The report reveals that over-45s, who are not yet retired, typically expect to need an annual income of £12,590 from their savings and investments when they retire. But Aviva’s analysis shows their typical current savings and investments only amount to £53,793, which would deliver income of £3,117 a year if an annuity is bought or £3,635 each year if invested in a drawdown plan over 25 years. This means the typical person only has enough private savings to finance 29% of their target income: leaving them with a potentially crippling £8,955 retirement income gap every year before the state pension is taken into account. Today’s average state pension income of £6,656 would bring their annual shortfall down to £2,299 in retirement. It means that the typical person is relying on the state pension to fund more than half (53%) of their expected retirement income. Despite the shortfall, 43% of working over-45s feel they are financially fit to retire.

Aviva’s findings are especially concerning for those over-45s who are closer to retirement and have less of a window to grow their savings. Worryingly, 29% have not even thought about how much retirement income they will need. Those aged 55-64 are more likely to have neglected the issue (34%) than 45-54s (21%) – despite having less time to act.However, Aviva’s analysis offers hope to over-45s by showing how a modest boost to savings habit can help them build an extra pot of £42,000: an amount which, in today’s money, would bridge the remaining £2,299 retirement income gap once the state pension is added to their existing funds.

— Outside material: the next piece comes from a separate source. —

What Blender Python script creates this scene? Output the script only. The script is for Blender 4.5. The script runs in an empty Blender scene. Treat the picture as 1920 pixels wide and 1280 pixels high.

With auto-enrolment only just reaching smaller companies, two in five over-45s have a company pension (43%). Fewer still have a personal pension or SIPP (30%); far below the 82% with current accounts and 70% with savings accounts. Having savings accounts, ISAs and company pension savings are key indicators of feeling confident about retirement finances. ISAs contribute 11p for every £1 saved by over-45s, but again less than half (46%) use this method of saving. Buy-to-let (BTL) property contributes 19p in every £1 overall: almost as much as ISAs, savings accounts and current accounts combined (20p). But this is an expensive venture: among those who have a BTL property, the typical investment is £126,440.

 

 

Clive Bolton, Managing Director of Retirement Solutions, Aviva UK Life, said:

These findings should encourage every person still in work to think hard about their retirement finances and which group they fall into: the reasonably fit to retire, the potentially fit to retire or the currently unfit to retire. The pension freedoms have broadened people’s financial options in later life – but they don’t guarantee freedom from responsibility when it comes to better planning and improving savings habits.

As things stand, the vast majority of people are in danger of being left short-changed by insufficient savings pots, but with the addition of the state pension, the gap is narrow enough to enable them to take action to close it completely.

Finding additional ways to supplement their savings, such as increasing pension contributions while they are in work, working for longer or taking on a part-time job in retirement, may be enough to help them reach their target income.

Tackling the retirement income shortfall – what should consumers consider?

  1. Understand what your total savings pot will provide as retirement income and how this measures up to your expectations.
  2. Consider the diversity of your investments – could you get better returns by spreading your money around more?
  3. Commit to pensions and make the most of personal and employer contributions.
  4. Consider steps you can take to increase your savings – whether it is increasing pension contributions, working for longer, or taking on a part-time job in retirement.
  5. Take an active interest in how your savings and investments are performing – don’t let apathy rule your future.
  6. Act sooner rather than later to adjust your strategy and contribute more whenever you can.